> DATASET RECORDS
╔══
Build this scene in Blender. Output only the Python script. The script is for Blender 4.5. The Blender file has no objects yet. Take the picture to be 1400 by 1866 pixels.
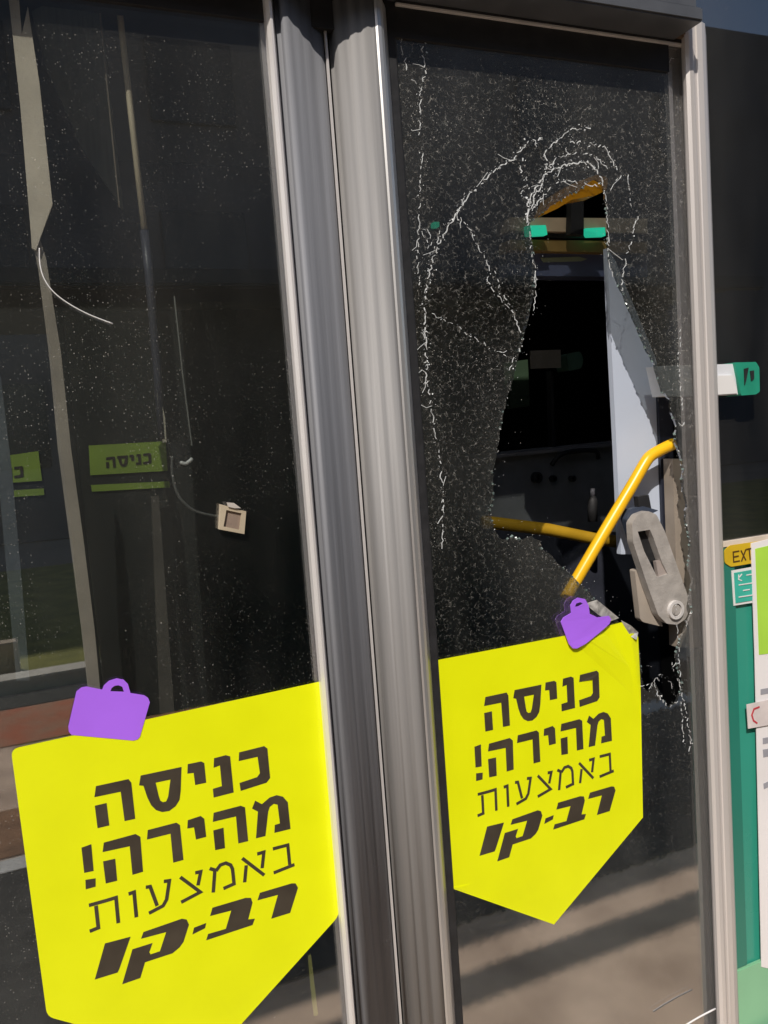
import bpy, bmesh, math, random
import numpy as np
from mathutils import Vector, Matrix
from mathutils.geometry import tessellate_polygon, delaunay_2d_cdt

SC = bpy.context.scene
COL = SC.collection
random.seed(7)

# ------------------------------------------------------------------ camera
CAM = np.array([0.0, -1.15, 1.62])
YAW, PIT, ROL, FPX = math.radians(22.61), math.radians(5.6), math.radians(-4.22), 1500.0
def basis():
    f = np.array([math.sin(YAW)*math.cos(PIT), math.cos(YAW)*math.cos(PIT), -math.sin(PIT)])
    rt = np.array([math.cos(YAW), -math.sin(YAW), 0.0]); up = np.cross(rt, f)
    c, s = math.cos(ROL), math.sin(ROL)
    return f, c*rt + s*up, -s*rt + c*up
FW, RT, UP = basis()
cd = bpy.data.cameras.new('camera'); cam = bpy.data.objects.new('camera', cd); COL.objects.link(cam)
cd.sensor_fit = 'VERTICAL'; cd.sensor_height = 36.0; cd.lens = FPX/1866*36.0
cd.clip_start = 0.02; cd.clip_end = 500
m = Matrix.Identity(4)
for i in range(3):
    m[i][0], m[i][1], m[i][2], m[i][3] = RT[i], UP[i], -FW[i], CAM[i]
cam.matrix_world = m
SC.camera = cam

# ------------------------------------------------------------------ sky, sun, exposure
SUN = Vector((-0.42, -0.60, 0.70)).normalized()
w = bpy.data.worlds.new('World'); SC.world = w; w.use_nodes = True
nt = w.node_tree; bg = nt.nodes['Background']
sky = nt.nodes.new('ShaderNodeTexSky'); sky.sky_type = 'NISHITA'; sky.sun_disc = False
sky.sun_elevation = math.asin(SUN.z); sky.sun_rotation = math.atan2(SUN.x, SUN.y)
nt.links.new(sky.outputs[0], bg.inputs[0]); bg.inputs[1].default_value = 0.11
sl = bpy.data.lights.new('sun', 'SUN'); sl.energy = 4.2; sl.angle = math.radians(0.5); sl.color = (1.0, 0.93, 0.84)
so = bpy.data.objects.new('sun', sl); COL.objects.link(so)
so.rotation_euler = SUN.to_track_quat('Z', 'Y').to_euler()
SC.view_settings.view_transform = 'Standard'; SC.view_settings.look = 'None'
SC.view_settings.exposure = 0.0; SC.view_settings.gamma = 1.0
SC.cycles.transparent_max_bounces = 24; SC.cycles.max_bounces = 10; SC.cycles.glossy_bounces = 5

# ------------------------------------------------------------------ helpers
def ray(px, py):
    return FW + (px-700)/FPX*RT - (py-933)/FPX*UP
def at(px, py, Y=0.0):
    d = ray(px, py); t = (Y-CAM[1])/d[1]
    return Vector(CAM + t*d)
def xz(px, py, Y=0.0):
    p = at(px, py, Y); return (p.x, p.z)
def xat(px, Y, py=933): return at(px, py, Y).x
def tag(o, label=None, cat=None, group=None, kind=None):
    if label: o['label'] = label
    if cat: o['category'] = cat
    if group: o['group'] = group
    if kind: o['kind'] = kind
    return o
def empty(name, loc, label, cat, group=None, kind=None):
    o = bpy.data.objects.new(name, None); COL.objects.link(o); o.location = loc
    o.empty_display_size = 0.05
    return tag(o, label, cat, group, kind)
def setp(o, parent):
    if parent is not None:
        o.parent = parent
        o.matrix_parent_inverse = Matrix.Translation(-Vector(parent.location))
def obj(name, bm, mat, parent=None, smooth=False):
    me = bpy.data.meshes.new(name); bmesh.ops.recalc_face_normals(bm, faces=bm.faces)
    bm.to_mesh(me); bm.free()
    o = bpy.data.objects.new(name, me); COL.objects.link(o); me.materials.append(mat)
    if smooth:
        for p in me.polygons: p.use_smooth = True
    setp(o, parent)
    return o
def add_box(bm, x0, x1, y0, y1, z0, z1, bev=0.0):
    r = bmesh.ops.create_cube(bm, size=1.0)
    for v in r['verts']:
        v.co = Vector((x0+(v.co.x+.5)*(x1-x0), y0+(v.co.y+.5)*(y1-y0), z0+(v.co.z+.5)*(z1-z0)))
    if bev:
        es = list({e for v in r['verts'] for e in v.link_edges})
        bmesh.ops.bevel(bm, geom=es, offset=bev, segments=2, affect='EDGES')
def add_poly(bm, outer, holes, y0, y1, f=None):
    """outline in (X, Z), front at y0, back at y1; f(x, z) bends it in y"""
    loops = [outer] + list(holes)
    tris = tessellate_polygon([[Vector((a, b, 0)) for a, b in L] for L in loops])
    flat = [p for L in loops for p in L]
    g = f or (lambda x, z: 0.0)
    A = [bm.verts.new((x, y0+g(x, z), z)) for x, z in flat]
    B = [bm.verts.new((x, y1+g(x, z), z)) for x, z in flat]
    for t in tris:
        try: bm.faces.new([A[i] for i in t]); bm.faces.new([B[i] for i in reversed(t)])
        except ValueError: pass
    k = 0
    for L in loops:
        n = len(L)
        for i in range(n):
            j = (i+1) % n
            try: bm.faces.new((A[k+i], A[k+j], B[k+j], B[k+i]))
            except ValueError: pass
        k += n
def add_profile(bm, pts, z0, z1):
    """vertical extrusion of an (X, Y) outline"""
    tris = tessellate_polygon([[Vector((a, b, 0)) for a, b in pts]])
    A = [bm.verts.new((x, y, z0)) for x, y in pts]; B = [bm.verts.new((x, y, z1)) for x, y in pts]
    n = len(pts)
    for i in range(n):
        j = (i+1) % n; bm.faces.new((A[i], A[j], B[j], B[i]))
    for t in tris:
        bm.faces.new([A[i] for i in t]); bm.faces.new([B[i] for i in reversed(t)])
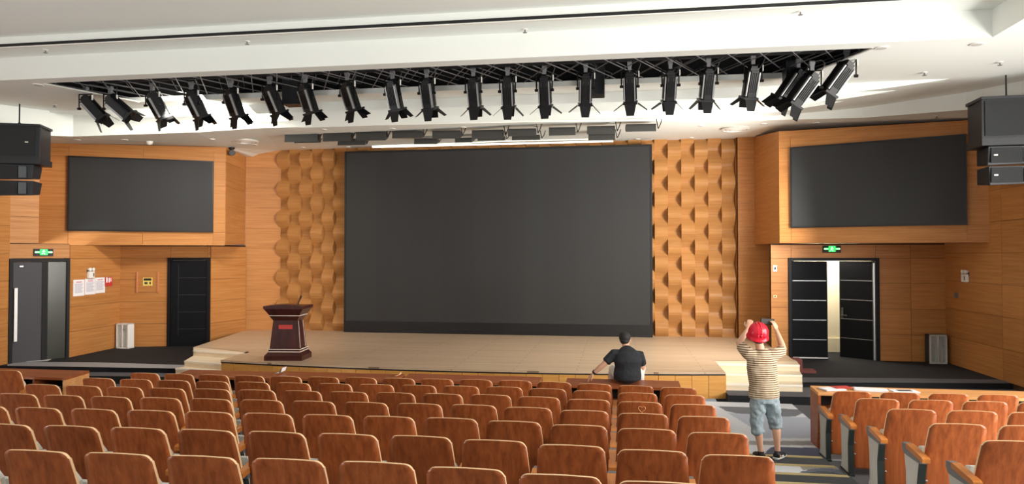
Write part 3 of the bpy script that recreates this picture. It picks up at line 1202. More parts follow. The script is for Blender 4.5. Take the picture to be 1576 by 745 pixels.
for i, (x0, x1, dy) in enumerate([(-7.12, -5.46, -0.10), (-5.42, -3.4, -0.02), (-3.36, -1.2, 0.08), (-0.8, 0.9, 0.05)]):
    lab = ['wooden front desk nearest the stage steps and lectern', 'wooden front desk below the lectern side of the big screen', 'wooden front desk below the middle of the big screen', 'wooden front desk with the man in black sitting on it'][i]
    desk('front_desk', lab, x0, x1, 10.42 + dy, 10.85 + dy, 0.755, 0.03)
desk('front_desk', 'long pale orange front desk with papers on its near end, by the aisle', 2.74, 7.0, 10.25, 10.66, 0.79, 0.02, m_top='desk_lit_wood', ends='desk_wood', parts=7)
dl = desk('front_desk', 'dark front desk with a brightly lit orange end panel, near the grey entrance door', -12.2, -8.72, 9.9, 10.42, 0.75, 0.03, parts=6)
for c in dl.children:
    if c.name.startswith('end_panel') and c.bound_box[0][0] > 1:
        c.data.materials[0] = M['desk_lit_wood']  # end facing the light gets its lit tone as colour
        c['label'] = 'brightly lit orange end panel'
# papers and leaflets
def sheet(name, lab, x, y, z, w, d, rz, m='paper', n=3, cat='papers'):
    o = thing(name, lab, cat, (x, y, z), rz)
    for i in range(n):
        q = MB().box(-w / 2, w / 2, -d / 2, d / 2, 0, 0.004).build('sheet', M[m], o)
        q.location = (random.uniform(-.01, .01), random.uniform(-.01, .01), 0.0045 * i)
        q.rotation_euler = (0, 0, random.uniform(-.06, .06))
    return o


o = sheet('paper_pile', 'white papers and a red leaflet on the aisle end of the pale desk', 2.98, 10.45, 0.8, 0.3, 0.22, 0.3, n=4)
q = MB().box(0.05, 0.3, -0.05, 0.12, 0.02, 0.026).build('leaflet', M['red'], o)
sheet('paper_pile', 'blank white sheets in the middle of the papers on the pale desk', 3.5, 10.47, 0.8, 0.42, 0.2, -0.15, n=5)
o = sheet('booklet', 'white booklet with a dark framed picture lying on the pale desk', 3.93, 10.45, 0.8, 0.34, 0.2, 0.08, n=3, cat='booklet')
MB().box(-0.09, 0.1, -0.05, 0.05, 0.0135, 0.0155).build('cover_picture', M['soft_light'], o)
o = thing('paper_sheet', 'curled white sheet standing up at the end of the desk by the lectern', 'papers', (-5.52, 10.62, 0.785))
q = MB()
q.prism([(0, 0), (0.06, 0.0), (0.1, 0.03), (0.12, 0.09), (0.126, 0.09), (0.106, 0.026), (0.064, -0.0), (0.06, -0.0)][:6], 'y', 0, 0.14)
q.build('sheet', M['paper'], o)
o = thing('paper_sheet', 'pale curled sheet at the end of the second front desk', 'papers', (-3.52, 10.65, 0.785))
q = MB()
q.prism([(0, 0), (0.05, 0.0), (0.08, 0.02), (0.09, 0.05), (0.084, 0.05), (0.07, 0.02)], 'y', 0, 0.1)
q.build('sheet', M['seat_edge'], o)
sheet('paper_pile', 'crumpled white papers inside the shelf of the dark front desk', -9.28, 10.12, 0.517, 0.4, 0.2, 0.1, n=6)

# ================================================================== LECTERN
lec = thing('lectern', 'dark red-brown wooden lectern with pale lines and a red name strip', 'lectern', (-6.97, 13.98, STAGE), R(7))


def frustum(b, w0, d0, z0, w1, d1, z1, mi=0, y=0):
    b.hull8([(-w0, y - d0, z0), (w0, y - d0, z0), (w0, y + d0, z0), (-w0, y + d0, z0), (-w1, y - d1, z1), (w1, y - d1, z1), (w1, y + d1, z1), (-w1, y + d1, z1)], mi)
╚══
> TO BE DONE
Repeat the lines above, starting at the first and stopping after the line that holds "from mathutils.geometry import", with the pictures left out.

> OUTPUT FOR THIS EXERCISE
Build this scene in Blender. Output only the Python script. The script is for Blender 4.5. The Blender file has no objects yet. Take the picture to be 1400 by 1866 pixels.
import bpy, bmesh, math, random
import numpy as np
from mathutils import Vector, Matrix
from mathutils.geometry import tessellate_polygon, delaunay_2d_cdt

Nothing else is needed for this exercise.